I began to relate this to my work with business clients where we might be talking about a new product or concept, or a new approach to promotional marketing and other challenges where some facts are well known and many others are for practical purposes unknowable. In such a situation how do you proceed? Einstein would say, if I may be so bold as to speak for him, to first beware of investing all your time into trying to know everything. This is similar to the common advice to avoid “analysis paralysis”. He adds to this common wisdom a more unique point of advice: use your imagination and then be bold enough to just try it out! Experiment. Try. Fail. Try again with another approach.

This is of course no guarantee of success. Your imagination might fail you. But when faced with a big challenge, using your imagination can be a powerful tool to spur action and overcome inaction. At the very least, doing so will give you a taste of how Albert Einstein thought and that alone will be fun!

Creative friction

Recently I posted about an interesting research article on “The Contradictions That Drive Toyota’s Success“.

In summary the authors describe three “forces of expansion” (defined as those that lead the company to instigate change and improvement) and three “forces of integration” (defined as those that stabilize the company’s expansion and transformation). The countervailing nature of these forces allow Toyota to be widely and sometimes wildly innovative, creative, and constantly renewing itself, without undue chaos or losing its very clear and constant cultural identity. In the previous post I focused on the Expansion forces. Now a thought about Integration forces.

The Integration forces are listed as Values from the founders, Up-and-in people management, and Open communcation. Each are interesting but a part of the description of Open Communication was of most interest to me. A specific aspect of open communication was “give people freedom to voice contrary opinions”. It struck me as contraditory — ah, the authors’ title for the article was starting to make sense! — that being contrary with one another would serve to integrate the culture.
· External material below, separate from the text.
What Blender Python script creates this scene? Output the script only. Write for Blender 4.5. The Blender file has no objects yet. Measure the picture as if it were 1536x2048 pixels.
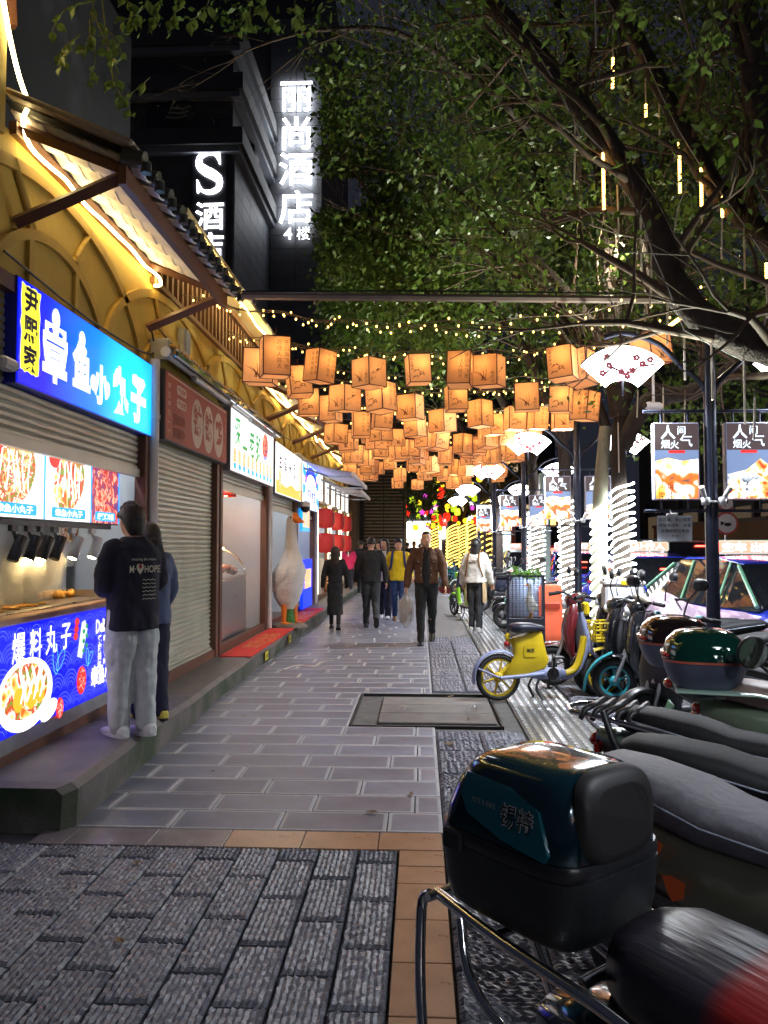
import bpy, math, random
import numpy as np
from mathutils import Vector as V, Matrix as MX
R = random.Random(11)
NR = np.random.default_rng(5)
S = bpy.context.scene
C = S.collection
PI = math.pi
def rad(a): return math.radians(a)

# ---------------------------------------------------------------- camera, night sky, exposure
F = 1539.0
cam_d = bpy.data.cameras.new('camera'); cam = bpy.data.objects.new('camera', cam_d); C.objects.link(cam)
cam_d.sensor_fit = 'HORIZONTAL'; cam_d.sensor_width = 36; cam_d.lens = 36 * F / 1536
cam_d.clip_start = 0.05; cam_d.clip_end = 600
cam.location = (0, 0, 1.55)
cam.rotation_euler = (rad(90 + 2.46), 0, rad(2.68))
S.camera = cam
CM = cam.rotation_euler.to_matrix()
def ray(px, py): return CM @ V((px - 768, 1024 - py, -F))
def at(px, py, d):           # the point on the photo's line of sight at street distance d
    r = ray(px, py); return V((0, 0, 1.55)) + r * (d / r.y)
def gnd(px, py, z=0):        # the point on the photo's line of sight at height z
    r = ray(px, py); return V((0, 0, 1.55)) + r * ((z - 1.55) / r.z)

w = bpy.data.worlds.new('World'); S.world = w; w.use_nodes = True
bg = w.node_tree.nodes['Background']
bg.inputs[0].default_value = (0.30, 0.33, 0.5, 1); bg.inputs[1].default_value = 0.02
S.view_settings.view_transform = 'Standard'; S.view_settings.look = 'None'
S.view_settings.exposure = 1.35; S.view_settings.gamma = 1; S.view_settings.use_curve_mapping = False
try:
    S.cycles.use_denoising = True; S.cycles.use_light_tree = True
    S.cycles.max_bounces = 6; S.cycles.diffuse_bounces = 3; S.cycles.glossy_bounces = 3
    S.cycles.transmission_bounces = 5; S.cycles.transparent_max_bounces = 8; S.cycles.volume_bounces = 1
    S.cycles.sample_clamp_indirect = 4; S.cycles.caustics_reflective = False; S.cycles.caustics_refractive = False
except Exception: pass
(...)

Then it reminded me of the economist Joseph Schumpeter’s thoughts about creative destruction. Schumpeter asserted that the process of innovation and growth in a capitalist economy was a strong mixture of both descruction and creation occuring simultaneously. And bringing these contradictory forces together results in a stronger, more vibrant and growth-oriented economy.
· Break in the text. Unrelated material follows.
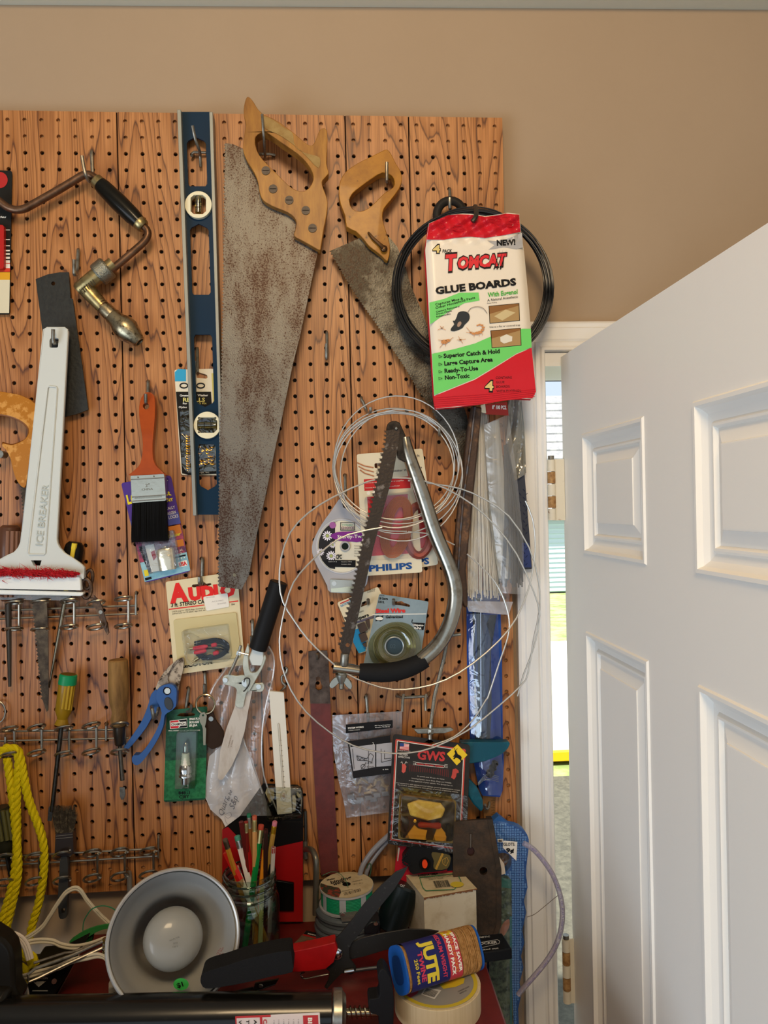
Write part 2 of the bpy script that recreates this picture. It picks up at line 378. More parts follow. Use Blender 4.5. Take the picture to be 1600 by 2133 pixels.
for k in range(15):
    z0 = GR + .03 + k * .1
    obj(B().add([(1.5, 14.52, z0 + .098), (9.5, 14.52, z0 + .098), (9.5, 14.485, z0), (1.5, 14.485, z0), (1.5, 14.53, z0), (9.5, 14.53, z0)], [(0, 3, 2, 1), (3, 4, 5, 2)]), 'siding_board', sb, hs, flat=True)
sh = mat('#a8a9a8', .85, n=(9, '#8c8d90', .4, .6))
for k in range(14):
    y0 = 14.2 + k * .27; z0 = -.86 + k * .215
    obj(B().hexa([(1.2, y0, z0), (9.8, y0, z0), (9.8, y0 + .32, z0 + .235), (1.2, y0 + .32, z0 + .235), (1.2, y0, z0 + .025), (9.8, y0, z0 + .025), (9.8, y0 + .32, z0 + .24), (1.2, y0 + .32, z0 + .24)]), 'shingle_course', sh, hs, flat=True)
gb = thing('garden_bush', 'low green bush at the foot of the neighbour house wall', 'bush', Vector((3.95, 13.9, GR)))
lf = B(); rnd = random.Random(3)
for k in range(260):
    c = Vector((3.95 + rnd.gauss(0, .28), 13.9 + rnd.gauss(0, .15), GR + abs(rnd.gauss(.14, .12)))); s_ = .05
    q = [c + Vector((rnd.uniform(-s_, s_), rnd.uniform(-s_, s_), rnd.uniform(-s_, s_))) for _ in range(4)]
    lf.add(q, [(0, 1, 2, 3)])
obj(lf, 'leaves', mat('#5d8a32', .7), gb, kind='stuff', flat=True)
obj(B().tube([Vector((3.95, 13.9, GR)), Vector((3.97, 13.9, GR + .2))], -12, 6), 'stem', mat('#5a4630', .8), gb)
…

In fact in the Toyota example there are several examples cited of how allowing contrary opinions had positive impact. One I particularly enjoyed was of the new head of U.S. sales ignoring “everything those top executives told me” about what should be done to succeed in the U.S. market. It had to be clear to his bosses in Japan that the U.S. sales executive was contradicting their orders long before the results of his decisions played out, yet they allowed him to make his case and then go with his own ideas. He could have been wrong, but then if he was following some of the principles from the “Forces for Expansion” (discussed in the previous post), particularly to have an experimental attitude and approach, he would have a built-in mechanism to manage the risk of failure and to continually adjust or abandon his ideas if needed.

Most organizations and leaders will say they want to “hear” contrary opinions. Few in my experience want to “allow” those contrary opinions to be freely acted upon. And in Toyota’s case it is apparently beyond allow, but to “encourage” their people to act on their contrary opinions and ideas.

Latent value, by definition, has to be revealed. Reveal is a verb and connotes action. Toyota is a great example of an organizational approach and culture that personifies, through their actions, continually discovering and “revealing potential”.

Do you agree? Are there other ingredients that lead to unlocking latent value?